(Written problem)
Report how many lines of the records below include the word "empty". Give nothing but the number.
--- Given information ---
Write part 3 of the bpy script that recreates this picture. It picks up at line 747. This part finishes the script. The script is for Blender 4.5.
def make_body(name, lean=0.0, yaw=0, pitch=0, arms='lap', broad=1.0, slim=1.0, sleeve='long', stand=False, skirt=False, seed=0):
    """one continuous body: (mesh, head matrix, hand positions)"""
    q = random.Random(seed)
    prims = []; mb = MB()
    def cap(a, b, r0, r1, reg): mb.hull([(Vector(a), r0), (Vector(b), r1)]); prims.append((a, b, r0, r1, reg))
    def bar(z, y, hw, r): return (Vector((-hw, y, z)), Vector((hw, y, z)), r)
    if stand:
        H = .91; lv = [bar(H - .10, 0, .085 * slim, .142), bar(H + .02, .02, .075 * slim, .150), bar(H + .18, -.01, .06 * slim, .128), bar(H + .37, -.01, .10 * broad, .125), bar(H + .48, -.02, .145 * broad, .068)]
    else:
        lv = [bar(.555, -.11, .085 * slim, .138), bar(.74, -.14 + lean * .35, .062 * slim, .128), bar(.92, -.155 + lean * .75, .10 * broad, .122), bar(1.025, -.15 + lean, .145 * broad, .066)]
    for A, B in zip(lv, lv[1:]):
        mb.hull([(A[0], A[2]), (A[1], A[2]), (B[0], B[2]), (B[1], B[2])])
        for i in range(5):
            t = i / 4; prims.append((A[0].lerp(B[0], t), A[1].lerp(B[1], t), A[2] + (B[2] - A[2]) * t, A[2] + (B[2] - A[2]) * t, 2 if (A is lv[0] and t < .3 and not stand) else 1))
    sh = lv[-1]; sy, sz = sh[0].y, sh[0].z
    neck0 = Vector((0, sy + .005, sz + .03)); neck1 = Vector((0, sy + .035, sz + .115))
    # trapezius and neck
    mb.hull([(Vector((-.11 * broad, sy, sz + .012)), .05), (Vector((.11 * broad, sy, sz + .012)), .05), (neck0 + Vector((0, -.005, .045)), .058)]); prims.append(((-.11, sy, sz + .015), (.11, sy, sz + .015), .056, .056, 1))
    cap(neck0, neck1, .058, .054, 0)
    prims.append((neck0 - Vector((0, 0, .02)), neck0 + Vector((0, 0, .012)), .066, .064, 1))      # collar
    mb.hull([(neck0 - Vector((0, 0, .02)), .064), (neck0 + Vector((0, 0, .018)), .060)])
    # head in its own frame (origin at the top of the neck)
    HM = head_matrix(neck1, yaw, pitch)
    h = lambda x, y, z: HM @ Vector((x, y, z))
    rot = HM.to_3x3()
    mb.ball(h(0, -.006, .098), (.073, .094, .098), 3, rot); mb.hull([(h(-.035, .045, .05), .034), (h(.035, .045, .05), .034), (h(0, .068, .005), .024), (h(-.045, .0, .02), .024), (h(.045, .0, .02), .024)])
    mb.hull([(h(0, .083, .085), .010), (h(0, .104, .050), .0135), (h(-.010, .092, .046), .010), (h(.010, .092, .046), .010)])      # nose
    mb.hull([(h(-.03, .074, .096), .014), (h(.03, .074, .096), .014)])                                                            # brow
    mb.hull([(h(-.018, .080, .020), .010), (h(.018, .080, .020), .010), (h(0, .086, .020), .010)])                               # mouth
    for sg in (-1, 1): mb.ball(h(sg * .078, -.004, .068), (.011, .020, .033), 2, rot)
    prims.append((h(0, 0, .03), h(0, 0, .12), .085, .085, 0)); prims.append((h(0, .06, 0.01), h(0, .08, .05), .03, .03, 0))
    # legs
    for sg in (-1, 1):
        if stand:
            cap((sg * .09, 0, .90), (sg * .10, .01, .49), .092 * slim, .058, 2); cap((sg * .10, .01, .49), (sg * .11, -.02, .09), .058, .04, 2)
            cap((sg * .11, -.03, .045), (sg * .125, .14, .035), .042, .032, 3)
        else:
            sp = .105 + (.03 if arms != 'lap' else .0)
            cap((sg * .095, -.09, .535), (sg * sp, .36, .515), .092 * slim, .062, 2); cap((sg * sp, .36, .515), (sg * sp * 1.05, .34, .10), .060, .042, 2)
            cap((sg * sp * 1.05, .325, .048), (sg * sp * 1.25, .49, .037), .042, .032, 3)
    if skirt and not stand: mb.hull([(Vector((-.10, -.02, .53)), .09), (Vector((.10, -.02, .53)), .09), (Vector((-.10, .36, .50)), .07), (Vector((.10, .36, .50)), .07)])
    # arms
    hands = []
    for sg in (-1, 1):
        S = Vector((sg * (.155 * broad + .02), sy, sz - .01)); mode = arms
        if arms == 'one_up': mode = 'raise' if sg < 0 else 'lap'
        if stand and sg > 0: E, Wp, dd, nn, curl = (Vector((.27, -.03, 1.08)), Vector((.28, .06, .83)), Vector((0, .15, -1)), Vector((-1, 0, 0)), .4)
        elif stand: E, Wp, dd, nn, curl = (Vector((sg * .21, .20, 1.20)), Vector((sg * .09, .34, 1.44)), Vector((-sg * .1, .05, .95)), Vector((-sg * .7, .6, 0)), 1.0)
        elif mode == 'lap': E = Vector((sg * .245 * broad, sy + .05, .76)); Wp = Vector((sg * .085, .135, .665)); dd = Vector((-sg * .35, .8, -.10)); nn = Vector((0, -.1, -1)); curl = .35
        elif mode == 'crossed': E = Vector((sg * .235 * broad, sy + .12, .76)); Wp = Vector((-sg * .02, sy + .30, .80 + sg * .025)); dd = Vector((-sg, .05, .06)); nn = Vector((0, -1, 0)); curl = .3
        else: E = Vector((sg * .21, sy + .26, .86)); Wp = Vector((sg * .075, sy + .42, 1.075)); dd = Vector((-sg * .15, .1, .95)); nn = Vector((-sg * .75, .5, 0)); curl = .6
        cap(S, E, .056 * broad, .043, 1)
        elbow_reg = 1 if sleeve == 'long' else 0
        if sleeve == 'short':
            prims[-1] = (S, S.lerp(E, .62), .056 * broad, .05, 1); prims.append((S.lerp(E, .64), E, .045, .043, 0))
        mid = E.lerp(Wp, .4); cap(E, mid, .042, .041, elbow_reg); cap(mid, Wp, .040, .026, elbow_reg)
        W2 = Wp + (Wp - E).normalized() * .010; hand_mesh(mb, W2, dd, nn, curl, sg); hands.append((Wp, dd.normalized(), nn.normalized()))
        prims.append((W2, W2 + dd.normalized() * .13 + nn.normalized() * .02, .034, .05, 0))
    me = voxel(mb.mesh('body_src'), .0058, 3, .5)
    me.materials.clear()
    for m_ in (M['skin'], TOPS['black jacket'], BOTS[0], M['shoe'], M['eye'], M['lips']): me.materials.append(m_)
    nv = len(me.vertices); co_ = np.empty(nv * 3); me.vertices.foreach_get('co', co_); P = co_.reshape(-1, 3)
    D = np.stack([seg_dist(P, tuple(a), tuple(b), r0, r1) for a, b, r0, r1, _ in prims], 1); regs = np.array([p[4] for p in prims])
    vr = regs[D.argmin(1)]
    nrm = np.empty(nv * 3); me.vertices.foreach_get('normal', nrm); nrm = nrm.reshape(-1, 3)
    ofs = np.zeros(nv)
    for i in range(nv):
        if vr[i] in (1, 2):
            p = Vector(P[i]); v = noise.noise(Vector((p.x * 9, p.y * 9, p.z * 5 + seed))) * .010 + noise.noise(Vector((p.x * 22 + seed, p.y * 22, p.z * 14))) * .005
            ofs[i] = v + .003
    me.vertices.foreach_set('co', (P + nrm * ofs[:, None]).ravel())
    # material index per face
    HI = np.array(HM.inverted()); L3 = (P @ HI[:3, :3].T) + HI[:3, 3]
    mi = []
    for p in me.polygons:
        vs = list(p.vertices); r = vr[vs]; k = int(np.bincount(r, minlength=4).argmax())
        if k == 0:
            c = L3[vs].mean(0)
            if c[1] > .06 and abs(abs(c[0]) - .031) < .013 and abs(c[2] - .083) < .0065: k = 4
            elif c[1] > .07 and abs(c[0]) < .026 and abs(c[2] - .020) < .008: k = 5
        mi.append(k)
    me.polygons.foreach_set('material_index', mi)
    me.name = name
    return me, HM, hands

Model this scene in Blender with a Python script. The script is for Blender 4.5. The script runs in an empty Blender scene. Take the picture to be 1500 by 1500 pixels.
---
(Exercise response)
3